In most of these stories, as technology takes over people become more distant from each other and nature. Floods from rising sea levels have destroyed cities and caused millions of deaths in the riots that followed in the story Islanders. There are a few survivors who eke out a living eating mostly fish or shellfish and what they can scavenge from abandoned houses and a mall on other islands that poke up from the drowned city. The narrator is a young boy who lives with his father and misses his mother, who left with another man on his yacht. They have an old truck and a motor boat and they are able to drain fuel from abandoned cars and trucks, but the seas are still rising, and the fuel that can be found is dwindling. The boy is startled and angry when his father introduces him to a woman and her little girl and tells him that they will be moving in together.

I used to read a lot of science fiction when I was much younger, when most of it was hopeful and looked to space travel as a future possibility. This book, which could be called science fiction or fantasy, showcases how advancing technology can destroy interpersonal relationships. Indifference to environmental problems might result in a world that's no longer livable, and most of the stories are too dark for my taste.
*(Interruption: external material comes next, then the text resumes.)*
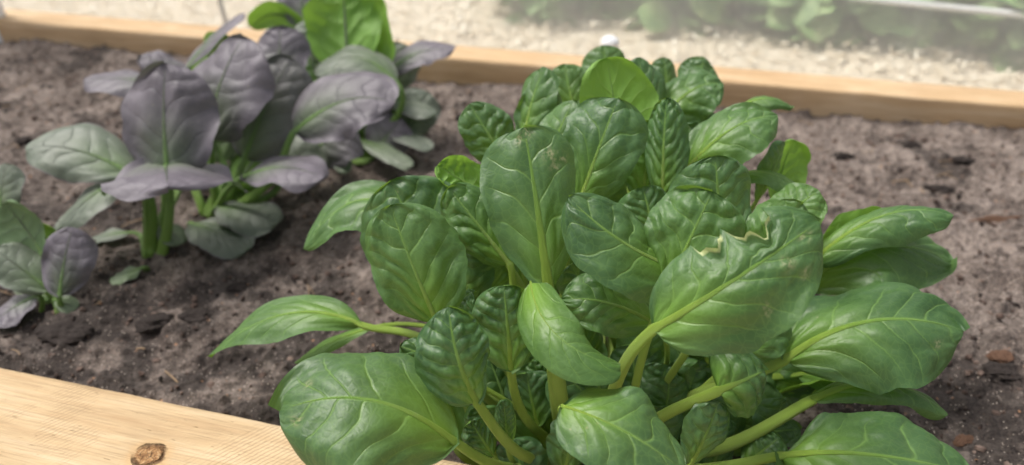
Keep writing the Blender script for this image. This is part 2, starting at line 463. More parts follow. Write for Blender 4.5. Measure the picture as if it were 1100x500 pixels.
SOIL = soil_mat()
kn = PZ(160, 489, .05)
near_o = PZ(300, 455, .05)
def to_local(pt, o, ax, ay): d_ = pt - o; return (float(np.dot(d_, ax)), float(np.dot(d_, ay)), float(d_[2]))
KNL = to_local(kn, near_o, e, f)
WOOD_N = wood_mat('near_pine', (.42, .28, .15), (.52, .38, .22), (.60, .47, .31), knot=(KNL[0], KNL[1], 0.0))
WOOD_F = wood_mat('far_pine', (.47, .30, .16), (.59, .41, .235), (.70, .54, .36), saw=False)

# timbers -----------------------------------------------------------------
def timber(name, o, ax, ay, x0, x1, wid, ztop, zbot, mat, label, cat, chamfer=.004):
    """Beam whose inner top edge runs through o along ax; the body extends along -ay * wid."""
    nx = int((x1 - x0) / .006); ny = 34
    xs = np.linspace(x0, x1, nx)
    sgn = 1 if wid > 0 else -1; W = abs(wid)
    prof = [(0, zbot - ztop)]
    for z in np.linspace(.75, .2, 4): prof.append((0, (zbot - ztop) * z))
    prof += [(0, -chamfer), (chamfer * .3, -chamfer * .3), (chamfer, 0)]
    for yy in np.linspace(0, 1, ny)[1:-1]: prof.append((chamfer + (W - 2 * chamfer) * yy, 0))
    prof += [(W - chamfer, 0), (W - chamfer * .3, -chamfer * .3), (W, -chamfer), (W, zbot - ztop)]
    pr = np.array(prof); m = len(pr)
    Xg = np.repeat(xs[:, None], m, 1)
    Yg = -sgn * pr[None, :, 0] + (fbm(Xg * 60, pr[None, :, 1] * 90 + 3, 3, 9) - .5) * .0008 * (pr[None, :, 0] < .02)
    Zg = pr[None, :, 1] + (fbm(Xg * 22, Yg * 70, 4, 4) - .5) * .0008
    loc = np.stack([Xg, Yg, Zg], -1).reshape(-1, 3)
    fs = grid_faces(nx, m)
    if sgn > 0: fs = fs[:, ::-1]
    n0 = len(loc)
    caps = [list(range(m))[::-1 if sgn < 0 else 1], [(nx - 1) * m + i for i in range(m)][::1 if sgn < 0 else -1]]
    ob = mesh_obj(name, loc, fs.tolist() + caps, mat)
    ob.location = tuple(o); ob.rotation_euler = (0, 0, math.atan2(ax[1], ax[0]))
    return props(ob, label, cat)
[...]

The first story, The Year of Nostalgia, is different, though. A father grieving for his recently deceased wife has a chip inserted in his brain that restores her to him as an interactive hologram. There were differences in her that he and his children notice, but being around her is a positive change in the family dynamic. The twist at the end of this story was fun, but in so many of these stories the humor is at best ironic. Is it darkly humorous to read about a robot child being destroyed or mountains being flattened - or just sad? The reader will have to decide.